All four UK AGRs back online

17 March 2009

Reactor 2 at Heysham 1 began supplying power to the grid today, following a 17-month outage. It is the last of four reactors at British Energy’s Heysham 1 and Hartlepool nuclear power stations to be returned to service following boiler closure unit (BCU) repairs.

Together the four reactors provide around 2350MWe or some 4% of the electricity generated in the UK.

The reactors were taken out of service in October 2007 after a planned inspection at Hartlepool 1 revealed some corrosion on wires which are part of the BCUs. There are eight BCUs in each reactor and as they cannot be replaced, BE has spent the last 17-months carrying out engineering modifications to reduce the reliance on the wires windings.

The first three units connected to the grid earlier this year – Hartlepool reactor 1 on 26 January, Heysham 1 reactor 1 on 2 February, and Hartlepool reactor 2 on the 21 February – are operating at full load. The fourth reactor, unit 2 at Heysham 1, is being increased to full load in a planned power increase to address any equipment issues that may arise in the process.
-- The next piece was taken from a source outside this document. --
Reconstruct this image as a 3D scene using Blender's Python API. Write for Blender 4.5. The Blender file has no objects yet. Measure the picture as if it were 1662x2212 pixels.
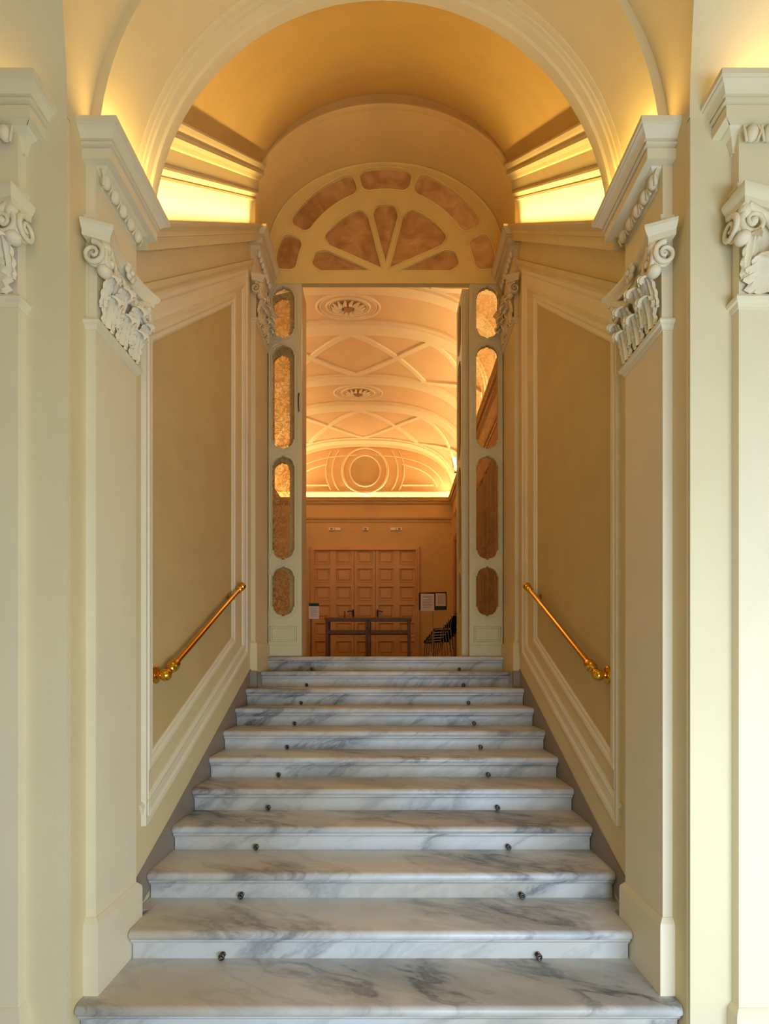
import bpy, bmesh, math, random
from mathutils import Vector, Matrix
from mathutils.geometry import tessellate_polygon
random.seed(7)
PI = math.pi
COL = bpy.context.scene.collection

# ------------------------------------------------------------------ materials
def lin(r, g, b):
    f = lambda c: (c/255/12.92) if c/255 <= 0.04045 else ((c/255+0.055)/1.055)**2.4
    return (f(r), f(g), f(b), 1)

def new_mat(name):
    m = bpy.data.materials.new(name); m.use_nodes = True
    nt = m.node_tree
    return m, nt, nt.nodes['Principled BSDF']

def N(nt, typ, **kw):
    n = nt.nodes.new(typ)
    for k, v in kw.items(): setattr(n, k, v)
    return n

def plaster(name, c, var=0.05, rough=0.75, bump=0.08, scale=3.0):
    m, nt, b = new_mat(name)
    geo = N(nt, 'ShaderNodeNewGeometry')
    n1 = N(nt, 'ShaderNodeTexNoise'); n1.inputs['Scale'].default_value = scale; n1.inputs['Detail'].default_value = 6
    n2 = N(nt, 'ShaderNodeTexNoise'); n2.inputs['Scale'].default_value = 90; n2.inputs['Detail'].default_value = 3
    nt.links.new(geo.outputs['Position'], n1.inputs['Vector']); nt.links.new(geo.outputs['Position'], n2.inputs['Vector'])
    r = N(nt, 'ShaderNodeValToRGB')
    r.color_ramp.elements[0].position = 0.3; r.color_ramp.elements[1].position = 0.7
    r.color_ramp.elements[0].color = tuple(x*(1-var) for x in c[:3])+(1,)
    r.color_ramp.elements[1].color = tuple(min(1, x*(1+var)) for x in c[:3])+(1,)
    nt.links.new(n1.outputs['Fac'], r.inputs['Fac']); nt.links.new(r.outputs['Color'], b.inputs['Base Color'])
    bp = N(nt, 'ShaderNodeBump'); bp.inputs['Strength'].default_value = bump; bp.inputs['Distance'].default_value = 0.01
    nt.links.new(n2.outputs['Fac'], bp.inputs['Height']); nt.links.new(bp.outputs['Normal'], b.inputs['Normal'])
    b.inputs['Roughness'].default_value = rough
    return m

def metal(name, c, rough=0.25, met=1.0):
    m, nt, b = new_mat(name)
    n1 = N(nt, 'ShaderNodeTexNoise'); n1.inputs['Scale'].default_value = 20
    r = N(nt, 'ShaderNodeMapRange'); r.inputs['To Min'].default_value = rough*0.8; r.inputs['To Max'].default_value = rough*1.3
    nt.links.new(n1.outputs['Fac'], r.inputs['Value']); nt.links.new(r.outputs['Result'], b.inputs['Roughness'])
    b.inputs['Base Color'].default_value = c; b.inputs['Metallic'].default_value = met
    return m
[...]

The rector has been offline for almost one and a half years, so its startup is not routine.

BE said that whilst the reactors were out of service it took the opportunity to bring forward maintenance work originally scheduled for future outages. Such work included the replacement of a generator stator and main generator transformer at Hartlepool and replacement of cast iron cooling water pipe work at both stations.

Vincent de Rivaz, CEO of EDF Energy, which acquired BE in January, said: “This large, complicated modification project has been managed professionally and carried out skilfully and is an illustration of the expertise and commitment of the station staff and all of the British Energy team who supported their work.

EDF has plans to build four Areva EPRs in the UK, however despite this the company is not ruling out lifetime extensions for the existing UK fleet of AGRs. “We will continue to invest in all the nuclear power plants to improve their performance and seek to extend their lives,” de Rivas said.